I progetti sono quattro: uno per ogni continente (Australia esclusa), per simboleggiare l'universalità  della devozione a sant'Antonio. Alla vita e al pensiero del Santo di Padova, infatti, si ispira la nostra solidarietà , e i progetti saranno i monumenti più degni per ricordare un centenario (l'ottavo della nascita del Santo) la cui eco non s'è ancora spenta.
Con lo spirito che si diceva, nel Nicaragua, paese centroamericano, proponiamo il finanziamento di un centro di formazione per contadini, gestito dalla gente del posto. Lo scopo è di aiutarla a recuperare fiducia nelle proprie capacità , conoscenza dei propri diritti e delle tecniche di lavorazione adeguate a ricavare dalla terra e dalla pesca quanto serve a vivere, ma anche a porre le basi di uno sviluppo dagli esiti per ora solo sognati.

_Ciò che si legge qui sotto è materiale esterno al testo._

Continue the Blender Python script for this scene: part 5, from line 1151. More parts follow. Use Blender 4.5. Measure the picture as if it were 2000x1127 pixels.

In Albania finanzieremo la costruzione di una strada, indispensabile per sottrarre alcuni paesi di montagna da un isolamento umano ed economico che potrebbe convincere molti a cercare in altre nazioni condizioni di vita accettabili. Una strada insomma, per evitare uno sradicamento innaturale e non privo di conseguenze.
Identiche intenzioni - vanificare cioè la tentazione dell'espatrio - ha il progetto nel Kerala, una regione dell'India. Esso prevede la costruzione di una scuola professionale per consentire ai giovani, poveri di mezzi economici ma culturalmente spesso ben preparati, di acquisire conoscenze tecniche per essere inseriti nella nascente industria elettronica e meccanica, e quindi rimanere nel proprio paese.
Più complessa, invece, l'iniziativa prevista per il Kenya, dove le persone da aiutare e da promuovere sono ragazze (con i loro bambini) cadute, per disavventura e bisogno, nelle maglie della prostituzione. Come troverete ben descritto nell'inserto che presenta i progetti, in queste ragazze è forte il desiderio di riscatto, di uscire da una situazione di umiliante e pericoloso degrado (l'Aids non è il solo rischio); ma hanno bisogno di altre opportunità  per sopravvivere, e bisogna crearle con l'istruzione, il lavoro, la solidarietà ...
Non saranno certo questi piccoli «atti di giustizia», che insieme compiremo quest'anno, a sconfiggere l'immane ingiustizia che irretisce nel sottosviluppo e nel degrado umano due terzi dell'umanità . Ma sarà  sempre meglio di niente. È pur sempre, comunque, una mano tesa, un ponte lanciato verso quei fratelli che stanno peggio di noi, nel segno della fratellanza universale, di quell'essere figli dello stesso Padre, con gli stessi diritti a una vita dignitosa, al quale Giovanni Paolo II fa sempre riferimento per spingere tutti, singoli e nazioni, a uscire dal bozzolo dell'egoismo entro il quale qualcuno vorrebbe ricacciarci, e che è uno dei mali peggiori del nostro tempo. Sant'Antonio, che fu in vita intrepido difensore dei poveri e del quale in questo mese ricorre la festa, ci ispiri e ci protegga.